La question de savoir « si celui qui se conforme à l’objet aimé aime plus que celui qui s’y conforme moins » fait l’objet de l’une des questions d’amour dans les Questions d’amour, ou Conversations galantes, dédiées aux belles (1671) de Charles Jaulnay. La réponse tranche contre les « complaisances déraisonnables » des amants (1).
A l’inverse, la complaisance que l’on doit avoir envers ses amis, et la soumission que l’amant doit à sa maîtresse sont défendues à plusieurs reprises au troisième livre (1657) de la Clélie des Scudéry (2).
Ces questions étaient déjà abordées dans Les Fâcheux (« ce qui peut marquer les plus parfaits amants ») ainsi que dans La Critique de l’Ecole des femmes (voir « je me dédirai, pour l’amour de vous » et « les injures des amants n’offensent jamais »).
Plus haut, Célimène reprochait à Alceste de manifester « un amour si grondeur ».
La Mothe le Vayer, dans son petit traité « De la flatterie et de la correction », fait l’éloge de ceux qui savent recevoir les reproches de leurs amis (3).
(1)
Si celui qui se conforme à l’objet aimé aime plus que celui qui s’y conforme moins ?
R.: Celui qui se conforme non seulement aime moins, mais est beaucoup moins capable de réussir. La grandeur de la passion suffit pour nous faire aimer, sans qu’il soit besoin de toutes ces complaisances déraisonnables, qui attiédissant l’amour peu à peu, lui font perdre ses droits les plus essentiels.

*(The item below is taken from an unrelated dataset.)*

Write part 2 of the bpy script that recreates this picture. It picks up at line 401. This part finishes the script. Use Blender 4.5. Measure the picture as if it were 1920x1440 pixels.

(Questions d’amour, ou Conversations galantes, dédiées aux belles, p. 15)
(2)
Du moins faut-il que vous avouiez, dit Plotine, qu’en amour la complaisance ne saurait être excessive, que plus un amant est complaisant, plus il est aimable.
(Clélie, III, 2, p. 737)
[A propos de Timante] Ce qui rend son amitié très agréable, c’est qu’il a le coeur sincère, qu’aimant sans intérêt, il sert ses amis sans crainte de rien hasarder pour eux ; et qu’ayant naturellement l’humeur gaie, sa vertu n’a rien de sauvage ni de farouche, ni rien qui l’empêche d’avoir une innocente complaisance pour les personnes qu’il aime.
(Ibid., p. 1146)
Je suis persuadé que quand on aime bien, on n’a plus d’autre raison que celle de la personne que l’on aime, et par conséquent plus d’autre volonté. Ainsi quand on lui obéit on le fait avec la même facilité qu’on s’obéit à soi-même, en suivant ses propres désirs. […] il se fait une certaine union de sentiments si indivisible, qu’on ne peut vouloir que ce que veut la personne qu’on aime, et dont on est aimé. […] la désobéissance ne se peut jamais trouver dans le coeur d’un véritable amant. Lire la suite …
(Ibid., p. 1402-1403)
(3)
Venons au second chef de votre plainte, qui regarde la liberté avec laquelle des personnes vous ont dit nettement ce qu’elles trouvaient à redire, soit en vos paroles, soit en vos actions. […] Que s’y l’on s’y est porté avec trop de chaleur, et si la médecine a été plus amère que votre goût ne la désirait, songez que ce trop apparent, et cet excès, qui vous déplaît, ne vous peut pas nuire, et que vous en pouvez profiter ; qu’on ne saurait ôter l’amertume à l’absinthe, sans lui faire perdre ce qu’il a de meilleur, et qu’en matière de corrections, aussi bien que de potions, il y en a de très salutaires, qu’il faut avaler sans mâcher et sans les savourer.